Texte rédigé durant le projet IMAG'IN

le 17/06/2023
Neuf ans plus tard


Chère Eve,


Je ne me souviens pas la date exacte de notre rencontre. Je me souviens de tes lèvres et de ton corps tout droit, crispé, déjà si jeune.

Eve. J’ai changé ton nom. Pas pure hier, pas pure aujourd’hui.

Il faisait froid quand nous nous sommes rencontrées, -10 ou -15 à Montréal je n’en suis pas sûre.

Dans mon cœur, un volcan est né, dans le tien, ice queen, je ne sais pas.

Depuis bien avant déjà, je savais que j’aimais les filles mais toi, dans ton uniforme de jeune femme sage, tu m’as surpris, assurément.

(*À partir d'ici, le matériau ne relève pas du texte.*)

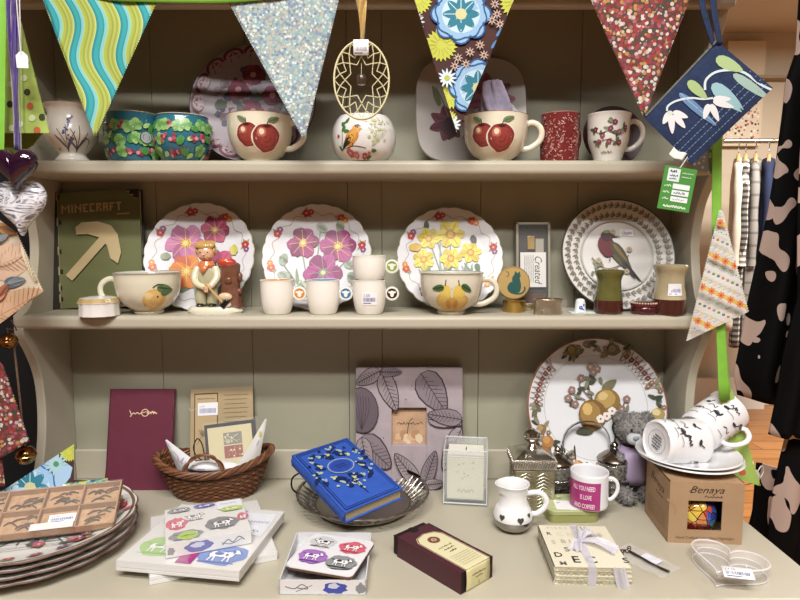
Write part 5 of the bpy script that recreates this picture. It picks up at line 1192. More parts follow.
for x in (-.014, .006): mb.ell((x, -.0250, hz_+.004), (.0024, .002, .0026), C('#141414', .1), 10, 6)
mb.build('eyes', t)
mb = MB(); mb.lathe([(.026, hz_*.22), (.030, hz_*.35), (.028, hz_*.55), (.017, hz_*.74)], C('#b9a4c8', .8, noise=.08), 32, sy=.86, c=(0, .004, 0), rf=lambda q, i: 1.03+.03*sin(9*q)); mb.build('lilac_top', t, solid=.002)

# pale green tin, paper and the pink mug
A = PZ(549, 523.5, TZ); B = PZ(603, 523.5, TZ); w_ = (B-A).length*.97; zt = .021; M = frameM(A, Vector((1, .04, 0)), Vector((-.04, 1, 0)))
t = thing('tin_box', 'pale yellow green rounded tin under the pink mug', 'tin', M=M)
def rrect(w, h, r, n=6, x0=0, y0=0):
    P = []
    for cx, cy, a0 in ((w-r, r, -pi/2), (w-r, h-r, 0), (r, h-r, pi/2), (r, r, pi)):
        for i in range(n+1): q = a0+pi/2*i/n; P.append((x0+cx+r*cos(q), y0+cy+r*sin(q)))
    return P
dpt = .066; mb = MB(); mb.prism(rrect(w_, dpt, .013), 0, zt*.62, C('#8f8a3c', .35, metal=.3, noise=.1), ms=C('#a3a45c', .35, metal=.3)); mb.build('base', t, bevel=.001)
mb = MB(); mb.prism(rrect(w_+.002, dpt+.002, .014, x0=-.001, y0=-.001), zt*.63, zt, C('#bfc88c', .35, coat=.3, noise=.08, ns=80), ms=C('#a9b070', .35))
a = Art(mb, flatmap((0, 0, zt)), k=.001, base=2e-4, rough=.5, seed=4)
for i in range(30): a.leaf(a.r.uniform(8, w_*1000-10), a.r.uniform(5, dpt*1000-8), 8, 3, a.r.random()*6, ['#9fb070', '#cfd4a0', '#8fa05c'][i % 3])
mb.build('lid', t, bevel=.0012)
mb = MB(); p3 = [(.014, .006), (.052, .002), (.056, .036), (.018, .040)]; mb.prism(p3, zt+.0004, zt+.0008, C('#ececee', .6)); mb.build('paper_label', t)
ZB = TZ+zt+.001; p = PZ(588.5, 504, ZB); s = SCL(p); hmug = (PD(588, 470.5, p.y).z-ZB)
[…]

La seconde fois que l’on s’est vus, je t’ai surpris en train de prendre de la cocaïne.
J’avais 20 ans, amie avec l’alcool, pas avec les drogues dures, je t’ai jugée, mais aussi, ça m’a plu.

1h plus tard, tu m’embrassais dans les toilettes, fièrement, comme la grande gouine qe tu étais déjà.

Après cette fois-là – tu as commencé à m’écrire des longs messages, très intellectuels, auxquels je répondais mouillée. J’y croyais déjà ma belle, à notre amour qui durerait.

À l’époque, tu voulais être criminologue et moi journaliste. Je fantasmais sur nous deux, duo de choc, à l’assaut du monde, cinématographique.

Je me demande aujourd’hui si toi aussi tu voyais quelque chose en nous, ce nous embryonnaire dont la vie fut si courte.

Eve, tu m’as menti tant de fois – tu m’as fait croire à ton célibat pour mieux te cacher à coucher avec un homme pour ne pas assumer ton homosexualité.

Eve, je ne sais pas si tu savais, mais j’ai fait mon coming out pour toi.
Un mois plus tard, je claquais la porte de chez tes parents pour affirmer mon dégoût de tes mensonges.

Le temps est passé, nous n’avons jamais pu vraiment être ensemble, jamais vraiment pu faire l’amour (tu étais bloquées), plus jamais vraiment pu rire ensemble, et ça, je ne sais pas vraiment pourquoi…

Malgré tout, nous sommes restées en contact.
Tu es partie à l’école de police et j’ai lâché mes études pour devenir journaliste.

J’étais indépendante, tu ne pouvais pas être plus dans les cordes. Comme si tu avais accepté qu’obéir serait ton avenir. Obéir à qui, à l’état, à tes supérieurs, au status quo.

À ce moment-là, tu ne m’as pas manqué car je n’ai pas compris ton choix, je l’ai abhorré même. J’avais l’impression de me battre pour le mieux de toustes, et contre la police. Une fois placée, tu t’es retrouvée à Calais, là où les migrants sont maltraités et risquent leur vie tous les jours face à une police aveugle et monstrueuse.

Tu me disais que c’était dur mais je ne comprenais pas pourquoi tu ne quittais pas les ordres. Je t’ai haï pour ça, autant que je t’aimais encore.

L’été dernier, prise par une crise de bipolarité je t’ai contacté pour que tu me dénonces à la police pour des faits dont je n’étais pas coupable. Tu n’as rien dit, la boucle est bouclée.

Dans ma folie, et mon vieux fantasme, je t’ai utilisé, folie malgré tout.


À bientôt peut-être, je ne sais pas.